As for those thinking that it’s disrespectful to carry on with music in a time like this, you’re hardly bringing a clown to a funeral by keeping the cogs in the meaning-making machines that you are turning. Ever since the renaissance, music has been regarded as a humanism; that sentiment resonates just as strongly today. A few things have changed since, including artists’ ability to use their expansive platforms to do more than sell their new releases. Here are just a few ways artists and industry figures are stepping up in solidarity with Ukraine.

Paul McCartney on Twitter: "Remembering playing for our friends in Ukraine in Independence Square in 2008 and thinking of them in these difficult times. We send our love and support. 🇺🇦 #StandWithUkraine

–           On Bandcamp Friday (March 4th), artists from across the globe donated their profits from sales to Ukraine, and many more are continuing to donate their income via digital sales to Ukrainian charities for a limited time, including indie post-punk’s most enamouring baroque debonair, James Cook and the UK grunge earworm-makers, The Dying Lights.

–           At 72 years old, Alan Erasmus (Factory Records) headed to Lviv to provide humanitarian support. He has also started a fundraiser for the Legacy of War Foundation, which is raising money to support the future of children in Ukraine. The Guitarist from the Polish death metal band, Decapitated and Machine Head crossed the border to provide humanitarian aid.

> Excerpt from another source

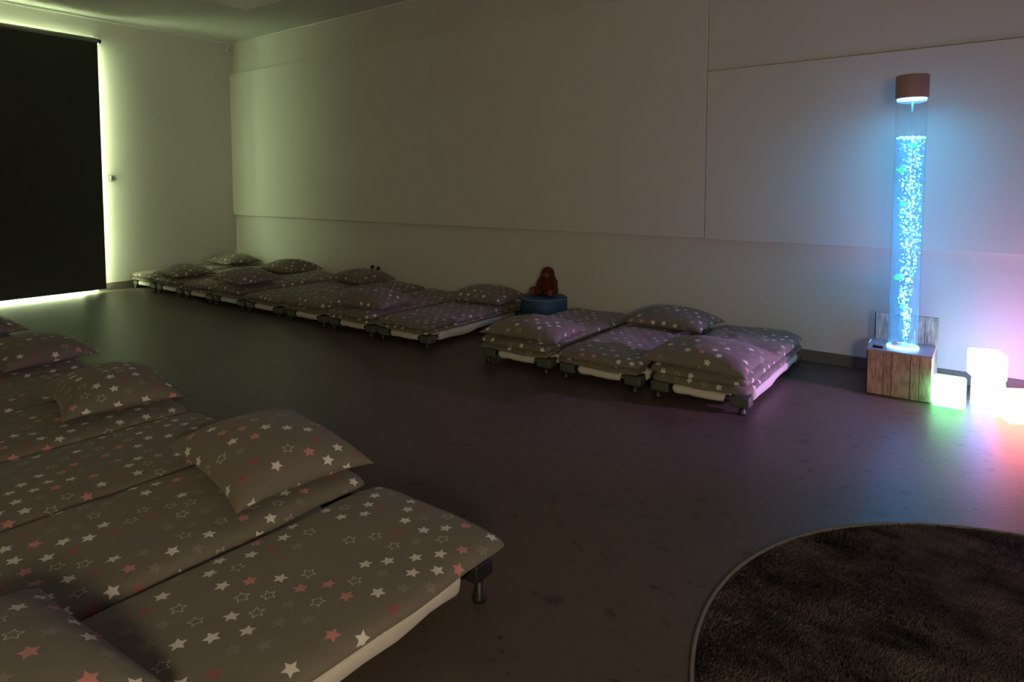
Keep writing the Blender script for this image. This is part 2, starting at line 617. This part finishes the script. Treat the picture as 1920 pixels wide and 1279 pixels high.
# two little dark plugs on the wall behind a pillow
for i, x in enumerate((-5.33, -5.235)):
    k = thing('wall_plug', (x, WALL_Y, 0.315 - 0.008 * i), 0,
              ('left' if i == 0 else 'right') + ' one of two tiny pale-tipped dark pegs above a pillow', 'wall peg', 'dark wall pegs')
    b = bmesh.new()
    add_lathe(b, [(0, -0.024), (0.014, -0.02), (0.020, 0), (0.014, 0.018), (0, 0.02)], 20)
    bmesh.ops.translate(b, vec=(0, -0.02, 0), verts=b.verts)
    obj('peg_body', b, M['ceramic'], k)
    b = bmesh.new()
    add_ball(b, (-0.012, -0.034, 0.024), (0.007, 0.007, 0.009))
    obj('pale_tip', b, M['whiteplastic'], k)

# ---------------------------------------------------------------- stacking cots
CL, CWH = 0.62, 0.275      # half length, half width


def make_cot(up=0.0):
    t = thing('stacking_cot')
    random.seed(3)
    # fitted sheet: plus-shaped so the moulded corners stay bare
    bm = bmesh.new()

    def hem_block(x0, x1, y0, y1, zb, zt):
        nx, ny, nz = 22, 40, 5
        t2 = bmesh.new()
        bmesh.ops.create_cube(t2, size=1)
        bmesh.ops.scale(t2, vec=(x1 - x0, y1 - y0, zt - zb), verts=t2.verts)
        bmesh.ops.translate(t2, vec=((x0 + x1) / 2, (y0 + y1) / 2, (zt + zb) / 2), verts=t2.verts)
        bmesh.ops.bevel(t2, geom=t2.edges[:], offset=0.022, segments=4, affect='EDGES', profile=0.5)
        bmesh.ops.subdivide_edges(t2, edges=[e for e in t2.edges if e.calc_length() > 0.06], cuts=16, use_grid_fill=True)
        for v in t2.verts:
            f = (zt - v.co.z) / (zt - zb)
            n = noise.noise(Vector((v.co.x * 9, v.co.y * 7, 1.3)))
            n2 = noise.noise(Vector((v.co.x * 26, v.co.y * 22, 4.1)))
            v.co.z += -0.012 * max(0, f) * n * 1.6 + 0.002 * n2
            if abs(v.co.x) > x1 * 0.9:
                v.co.x += math.copysign(1, v.co.x) * (0.004 * n2 - 0.012 * f * f)
        join(bm, t2)
    hem_block(-CWH, CWH, -0.480, 0.480, 0.042 + up - up * 0.08, 0.106 + up)
    hem_block(-0.155, 0.155, -0.606, 0.606, 0.048 + up, 0.094 + up)
    obj('fitted_sheet', bm, M['sheet'], t)
    for s in (-1, 1):
        b = cyl((s * 0.235, -0.56, 0.072 + up), (s * 0.235, 0.56, 0.072 + up), 0.014, seg=14)
        obj('side_rail', b, M['darkmetal'], t)
    for e in (-1, 1):
        b = cyl((-0.22, e * 0.585, 0.072 + up), (0.22, e * 0.585, 0.072 + up), 0.015, seg=14)
        obj('end_rail', b, M['darkmetal'], t)
        for s in (-1, 1):
            b = bmesh.new()
            x0, x1 = sorted((s * 0.168, s * 0.275))
            y0, y1 = sorted((e * 0.530, e * 0.608))
            add_box(b, x0, x1, y0, y1, 0.038 + up, 0.094 + up, bev=0.010, seg=3)
            obj('corner_block', b, M['black'] if up else M['block'], t)  # foreground blocks black: shade under the duvet put into the colour
            b = bmesh.new()
            add_lathe(b, [(0.0, 0.0), (0.020, 0.0), (0.021, 0.012), (0.015, 0.020), (0.015, 0.042 + up), (0.0, 0.042 + up)], 20, s * 0.235, e * 0.590)
            obj('leg', b, M['black'] if up else M['darkmetal'], t)  # foreground legs black too, their shade painted in
    return t


def cloth_faces(bm, uvl, rows, nx, ny, uvoff, under):
    """faces of the upper and lower grids; uv follows the length of the cloth, so the print does not stretch"""
    for side in (0, 1):
        g = rows[side]
        ci, cj = nx // 2, ny // 2
        U = [[0.0] * (nx + 1) for _ in range(ny + 1)]
        V = [[0.0] * (nx + 1) for _ in range(ny + 1)]
        for j in range(ny + 1):
            for i in range(ci + 1, nx + 1):
                U[j][i] = U[j][i - 1] + (g[j][i].co - g[j][i - 1].co).length
            for i in range(ci - 1, -1, -1):
                U[j][i] = U[j][i + 1] - (g[j][i].co - g[j][i + 1].co).length
        for i in range(nx + 1):
            for j in range(cj + 1, ny + 1):
                V[j][i] = V[j - 1][i] + (g[j][i].co - g[j - 1][i].co).length
            for j in range(cj - 1, -1, -1):
                V[j][i] = V[j + 1][i] - (g[j][i].co - g[j + 1][i].co).length
        for j in range(ny):
            for i in range(nx):
                q = [(j, i), (j, i + 1), (j + 1, i + 1), (j + 1, i)]
                if not side:
                    q = q[::-1]
                f = bm.faces.new([g[a][b] for a, b in q])
                for lp, (a, b) in zip(f.loops, q):
                    lp[uvl].uv = (U[a][b] + uvoff[0] + (0 if side else under), V[a][b] + uvoff[1])


def slab(bm, W, L, T, z0, seed, x_off=0.0, wr=0.010, droop=0.03, pw=7, uvoff=(0, 0), flat=0.25, corner=0.10):
    nx, ny = 40, 84
    uvl = bm.loops.layers.uv.verify()

    def par(i, n):
        t = -1 + 2 * i / n
        return math.copysign(1 - (1 - abs(t)) ** 1.5, t)
    rows = {0: [], 1: []}
    for side in (1, 0):
        for j in range(ny + 1):
            v = par(j, ny)
            r = []
            for i in range(nx + 1):
                u = par(i, nx)
                if side == 0 and (i in (0, nx) or j in (0, ny)):
                    r.append(rows[1][j][i])
                    continue
                env = max(0.0, (1 - abs(u) ** pw) * (1 - abs(v) ** (pw * 1.6)))
                # slightly pointed corners
                cr = 1 - 0.045 * (abs(u) ** 7) * (abs(v) ** 12)
                k = (1 - corner * 0.12 * (abs(u) ** 3) * (1 - abs(v) ** 6)) * cr
                x = u * W / 2 * k
                y = v * L / 2 * (1 - corner * 0.06 * (abs(v) ** 3) * (1 - abs(u) ** 4)) * (1 - 0.035 * (abs(u) ** 8) * (abs(v) ** 8))
                n1 = noise.noise(Vector((x * 5 + seed, y * 4, seed * 1.7)))
                n2 = noise.noise(Vector((x * 13, y * 11 + seed, seed)))
                n3 = noise.noise(Vector((x * 30 + y * 12, y * 26, seed + 9)))
                x += 0.008 * noise.noise(Vector((0.3, y * 6, seed))) * abs(u) + x_off
                y += 0.012 * noise.noise(Vector((x * 7, 0.7, seed))) * abs(v)
                h = env ** 0.42
                if side:
                    z = z0 + T * (flat + (1 - flat) * h) + wr * (n1 * 1.1 + n2 * 0.55) * h + 0.0022 * n3 * h
                else:
                    z = z0 + T * flat * (1 - h)
                d = max(0, abs(y) - (L / 2 - 0.040)) / 0.040
                z -= droop * d * d + 0.008 * (abs(u) * abs(v)) ** 8
                r.append(bm.verts.new((x, y, z)))
            rows[side].append(r)
    cloth_faces(bm, uvl, rows, nx, ny, uvoff, 0.37)


def duvet_bm(seed, W=0.575, L=1.272, T=0.075, wr=0.010, droop=0.03):
    """a quilt folded in two along its length: two layers"""
    bm = bmesh.new()
    if T < 0.07:
        slab(bm, W, L, T, 0.0, seed, wr=wr, droop=droop, flat=0.35)
        return bm
    slab(bm, W * 0.985, L * 0.985, T * 0.46, 0.0, seed + 5.3, x_off=-0.004, wr=wr * 0.4, droop=droop * 1.3, uvoff=(0.9, 0.2))
    slab(bm, W, L, T * 0.60, T * 0.44, seed, wr=wr, droop=droop, uvoff=(0, 0))
    return bm


def pillow_bm(seed, W=0.57, D=0.46, T=0.135):
    bm = bmesh.new()
    uvl = bm.loops.layers.uv.verify()
    nx, ny = 44, 36
    rows = {0: [], 1: []}

    def par(i, n):
        t = -1 + 2 * i / n
        return math.copysign(1 - (1 - abs(t)) ** 1.35, t)
    for side in (1, 0):
        for j in range(ny + 1):
            v = par(j, ny)
            r = []
            for i in range(nx + 1):
                u = par(i, nx)
                if side == 0 and (i in (0, nx) or j in (0, ny)):
                    r.append(rows[1][j][i])
                    continue
                e = max(0.0, (1 - u * u) * (1 - v * v))
                x = u * W / 2 * (1 - 0.10 * (1 - v * v) * abs(u))
                y = v * D / 2 * (1 - 0.11 * (1 - u * u) * abs(v))
                n1 = noise.noise(Vector((x * 6 + seed, y * 6, seed)))
                # gathers radiating from the corners and seams
                edge = max(abs(u), abs(v))
                n2 = noise.noise(Vector((x * 34, y * 10, seed + 3))) if abs(v) > abs(u) else noise.noise(Vector((x * 10, y * 34, seed + 3)))
                h = e ** 0.47
                if side:
                    z = T * (0.24 + 0.76 * h) + 0.014 * n1 * h + 0.006 * n2 * (edge ** 3) * min(1, e * 8)
                else:
                    z = T * 0.24 * (1 - min(1, h * 1.3))
                z -= 0.010 * (abs(u) ** 4) * (abs(v) ** 4)
                r.append(bm.verts.new((x, y, z)))
            rows[side].append(r)
    cloth_faces(bm, uvl, rows, nx, ny, (seed, 0), 0.41)
    return bm


def solo(name, bm, mat, loc, rot, label, cat, group):
    o = obj(name, bm, mat)
    o.location = loc
    o.rotation_euler = rot
    return tag(o, label, cat, group)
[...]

–           The revered UK punk outfit, Vice Squad, has already raised over £2,410 for Ukrainian animal rescue efforts, and their fundraiser will be running until the end of the month. To be a part of it, purchase their new EP, Humane.

–           The Russian punk powerhouse, Pussy Riot, has raised over $6.7 million by selling an NFT of the Ukrainian flag, and all the proceeds will make their way to the Ukrainian armed forces.

–           The death metal band Behemoth, the Irish thrash metal outfit Gama Bomb, and the Shoegaze legends Slowdive are all releasing exclusive merch and donating the proceeds to charity.

–           There have been countless live and livestreamed gigs from across the globe, probably most notably, the event at the Roundhouse in London, which saw Franz Ferdinand, Bob Geldof, and Chrissie Hynde perform. All of the proceeds went to the DEC.

On March 7th, the Disasters Committee (DEC) raised over £100m in four days. That may be a drop in the ocean considering how many people’s lives are now rubble, but the solidarity and benevolent entrepreneurship has restored my faith in humanity more than one punitive man with a stockpile of nukes could ever dent it.

A&R Factory has also donated to the Disasters Emergency Committee, and we will continue to champion artists using the power of their influence in this surreally existential time.